В Школе-студии русскую литературу преподавал у нас знаменитый Абрам Александрович Белкин – фигура, имя, известнейший в профессиональном сообществе педагог. Он начал первое занятие с того, что прочёл вслух вступительное сочинение Владимира Меньшова. Сказал, что вынужден был поставить за него пятёрку, но посмотрите, ребята, что за казённый подход – перед вами эталон формального отношения к искусству. Я смеялся вместе со всеми, слушая Абрама Александровича, цитирующего моё сочинение. Самолюбие не было уязвлено, потому что мне было совершенно очевидно: я не такой, как может показаться, когда читаешь сочинение, я могу по-другому – ярко и смело, просто приучен следовать правилу не выделяться. Да и, с другой стороны, стоило ли выпендриваться, рисковать на экзаменах по литературе после стольких лет неудачных попыток поступить?
9
О том, почему необходимо мечтать, ощущении собственного потолка, судьбе Эвариста Галуа, системе Станиславского и гениальном Ленине, создавшем великую партию
Так, 1 сентября 1961 года началась моя новая жизнь. Поступление в Школу-студию МХАТ – переломный момент, ведь мне на роду было написано стать военным или закончить какой-нибудь технический вуз и получить профессию инженера. Чтобы свернуть с предначертанного пути, в корне изменить судьбу, от меня потребовались серьёзные усилия. Вообще, это мало у кого получается – воплотить в реальность юношеские мечты. Сколько мне приходилось наблюдать отчаявшихся или наигранно храбрящихся молодых людей после очередной провальной попытки поступления в институт, не обязательно театральный. Из неудачливых абитуриентов, к которым несколько лет подряд относился и я, сколачивались компании, там обсуждались перспективы, предлагались прожекты. В Астрахани, помню, я будоражил товарищей по несчастью своими мечтами о столичном вузе, волновал рассказами о поездках в Москву, где мне приходилось видеть известных артистов, звёзд советского кино. Для моих провинциальных друзей вся эта среда, столичная жизнь, люди с киноэкрана казались почти недосягаемыми. Но под впечатлением от моих рассказов кто-то наверняка задумывался: а действительно, не рвануть ли в Москву? И, как правило, сразу же гнал эти мысли подальше – здравый смысл побеждал романтическую мечту.
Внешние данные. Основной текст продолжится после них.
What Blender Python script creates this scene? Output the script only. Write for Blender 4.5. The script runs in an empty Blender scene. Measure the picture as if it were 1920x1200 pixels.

Мне так и не удалось разгадать эту тайну, ответить на вопрос, что двигало мною, когда четыре года подряд я после очередного провала возвращался в столицу. Что позволило удержаться на плаву, не погрузиться в беспросветное отчаяние? Вариант, что движущей силой было тщеславие, определённо не подходит. Вспоминая те годы, могу сказать, что я пребывал как будто под гипнозом. Меня влекло в Москву, в творческую среду, я жил с ощущением, что любая другая судьба станет для меня катастрофой. При этом нельзя сказать, что я «понимал своё предназначение». Потому что обладал весьма смутным представлением об актёрской профессии, да и вообще о той самой творческой среде, куда стремился с такой настойчивостью. Не поступи я в Школу-студию МХАТ, мой путь к профессии оказался бы сложнее, но всё равно в режиссуру я бы пришёл, пусть и каким-то другим, более причудливым образом.
Как происходит этот выбор?.. Среди абитуриентов ВГИКа, Школы-студии, других театральных вузов было немало таких, как я, ветеранов, поступающих по три-четыре, а то и шесть-семь раз. Почему жернова судьбы всё-таки захватили и вытащили на поверхность меня? Случайностью этот исход тоже не объяснишь, ведь не прояви я настойчивости, результата бы не добился. В чём же рецепт победы? Что нужно, чтобы наполеоновские планы сбылись?
Видимо, линия судьбы, если человек её ощущает, важнее отдельных счастливых случаев и стечений обстоятельств. Именно линия судьбы всё и предопределяет. В 24 года Наполеон ещё никто, а через десять лет – уже император. И я думаю, Наполеон не мог заразиться, когда во время Египетского похода без страха шёл к больным солдатам в чумной барак. Он твёрдо знал, что сейчас умереть ему не суждено, что впереди ждёт его что-то большее. И те, кто были вокруг, проникались этой верой, видели, что у него получается, что ему везёт, даже если берётся за безнадёжное дело.
Был в нашей астраханской компании один парень – очень толковый, но, пожалуй, и самый молчаливый, державшийся чуть особняком. Он тоже, провалившись в институт, пошёл куда-то работать перед очередной попыткой поступления. Звали его Рудик Макаров. Я с тех пор потерял его из виду, он вроде бы уехал в Москву, поступил в стоматологический институт, а потом вернулся работать в Астрахань и встреч со мной никогда не искал.